To his credit, he’s managed to do both, editing more movies while expanding The Whitehouse into a global network of five offices, with three sister companies and 166 employees. In the process he’s won awards with both hats on, from his induction into American Cinema Editors (A.C.E. – his proudest achievement of all) to an EMMY for The Life and Death of Peter Sellers to three D&AD pencils and the first BTAA Arrow for Editing. He’s cut some truly iconic ads over the years, including Guess Cheat and Playstation Double Life and still finds his job difficult at times.

Not letting up

“Editing commercials is still challenging,” he admits. “It’s not just the process. There are levels of politics that you have to deal with and those levels are greater than they used to be. If feels like the number of clients you have to please just gets greater and greater. Now there are levels of creative people who have to see [the work], or clients from different markets [because] things are more global.”

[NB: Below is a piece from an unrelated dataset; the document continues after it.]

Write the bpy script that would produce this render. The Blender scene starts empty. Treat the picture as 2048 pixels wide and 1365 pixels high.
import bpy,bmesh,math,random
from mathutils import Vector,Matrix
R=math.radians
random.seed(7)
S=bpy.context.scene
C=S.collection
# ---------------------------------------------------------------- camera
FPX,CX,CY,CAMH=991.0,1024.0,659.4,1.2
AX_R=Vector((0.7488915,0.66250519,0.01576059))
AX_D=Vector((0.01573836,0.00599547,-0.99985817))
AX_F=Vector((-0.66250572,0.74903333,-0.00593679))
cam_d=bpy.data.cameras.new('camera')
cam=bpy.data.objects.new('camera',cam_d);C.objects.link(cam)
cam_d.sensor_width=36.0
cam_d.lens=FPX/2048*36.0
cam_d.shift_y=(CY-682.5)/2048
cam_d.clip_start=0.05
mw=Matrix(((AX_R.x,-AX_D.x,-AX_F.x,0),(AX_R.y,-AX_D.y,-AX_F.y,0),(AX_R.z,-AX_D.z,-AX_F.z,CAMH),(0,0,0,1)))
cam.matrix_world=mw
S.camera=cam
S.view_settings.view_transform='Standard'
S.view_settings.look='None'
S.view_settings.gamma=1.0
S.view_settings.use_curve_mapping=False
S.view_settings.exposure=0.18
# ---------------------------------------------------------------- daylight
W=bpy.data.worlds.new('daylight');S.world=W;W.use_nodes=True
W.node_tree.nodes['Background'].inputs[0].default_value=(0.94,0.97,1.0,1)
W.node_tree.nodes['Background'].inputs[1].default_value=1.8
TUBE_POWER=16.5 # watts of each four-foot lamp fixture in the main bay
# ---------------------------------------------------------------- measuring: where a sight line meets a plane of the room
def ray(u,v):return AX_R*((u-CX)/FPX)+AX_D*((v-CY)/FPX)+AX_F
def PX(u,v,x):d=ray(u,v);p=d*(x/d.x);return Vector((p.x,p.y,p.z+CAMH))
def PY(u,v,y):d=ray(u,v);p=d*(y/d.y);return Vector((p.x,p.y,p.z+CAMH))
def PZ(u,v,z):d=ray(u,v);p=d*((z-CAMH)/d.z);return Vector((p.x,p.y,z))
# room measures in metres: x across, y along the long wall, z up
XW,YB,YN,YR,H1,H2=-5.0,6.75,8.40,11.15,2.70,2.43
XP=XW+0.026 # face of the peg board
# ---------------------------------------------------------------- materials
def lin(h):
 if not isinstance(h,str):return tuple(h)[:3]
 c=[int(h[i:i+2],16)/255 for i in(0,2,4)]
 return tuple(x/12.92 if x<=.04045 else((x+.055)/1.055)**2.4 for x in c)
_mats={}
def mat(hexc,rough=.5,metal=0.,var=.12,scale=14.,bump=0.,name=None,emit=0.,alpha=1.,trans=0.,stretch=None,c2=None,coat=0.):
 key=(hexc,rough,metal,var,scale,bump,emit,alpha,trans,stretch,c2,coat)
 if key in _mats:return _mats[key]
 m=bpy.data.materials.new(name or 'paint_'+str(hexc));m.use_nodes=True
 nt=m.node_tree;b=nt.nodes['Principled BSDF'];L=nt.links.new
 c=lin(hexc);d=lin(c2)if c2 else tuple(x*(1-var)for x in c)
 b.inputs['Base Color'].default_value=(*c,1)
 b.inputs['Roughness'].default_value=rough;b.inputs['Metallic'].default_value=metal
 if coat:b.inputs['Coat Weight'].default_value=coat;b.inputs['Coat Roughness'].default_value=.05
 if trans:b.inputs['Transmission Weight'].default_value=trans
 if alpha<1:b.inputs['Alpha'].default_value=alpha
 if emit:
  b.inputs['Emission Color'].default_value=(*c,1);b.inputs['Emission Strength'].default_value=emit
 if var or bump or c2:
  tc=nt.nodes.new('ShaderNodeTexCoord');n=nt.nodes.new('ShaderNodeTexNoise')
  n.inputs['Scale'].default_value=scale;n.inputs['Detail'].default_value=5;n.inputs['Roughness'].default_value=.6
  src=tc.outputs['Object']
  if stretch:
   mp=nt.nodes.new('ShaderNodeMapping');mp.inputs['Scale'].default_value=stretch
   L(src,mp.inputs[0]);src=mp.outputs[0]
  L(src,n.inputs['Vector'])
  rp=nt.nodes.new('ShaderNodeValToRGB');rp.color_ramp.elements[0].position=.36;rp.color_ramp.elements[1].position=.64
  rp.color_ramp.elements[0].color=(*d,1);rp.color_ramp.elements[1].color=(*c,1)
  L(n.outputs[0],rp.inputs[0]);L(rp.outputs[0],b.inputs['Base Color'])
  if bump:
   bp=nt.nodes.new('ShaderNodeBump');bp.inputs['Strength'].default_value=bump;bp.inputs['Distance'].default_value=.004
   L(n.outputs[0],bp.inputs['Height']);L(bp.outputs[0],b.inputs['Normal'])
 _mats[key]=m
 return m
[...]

Undoubtedly, today’s business is a different world from when a 27-year old John was getting his ego fed by prominent Adlanders. Gone are the days when creativity could write its own price tag. But John’s nostalgia for those days is no criticism of today’s industry. He's changed too, and has spent the past 11 years sober. “I think it’s a much better way now,” he says. “There was a lot of waste, a lot of excess, in those days. But there are still some very positive reasons to get into our industry, even though there isn’t the money there used to be. It’s still an amazing, creative, stimulating business. It’s just got a lot harder.”

Soon to be working on a prominent big-screen biopic, John still has one foot in Hollywood, but the other is firmly placed in Soho – the spiritual home of The Whitehouse – where he continues the work he’s known for in this industry.

He’s still humbled by the words of others. “Just the other day an account manager in my edit suite [was] viewing some cuts before he showed his client,” he says. “[He] slapped me on the back and said ‘great job John. These are going to make me and you famous.’ Maybe I’ll get another 30 years out of that good word of mouth."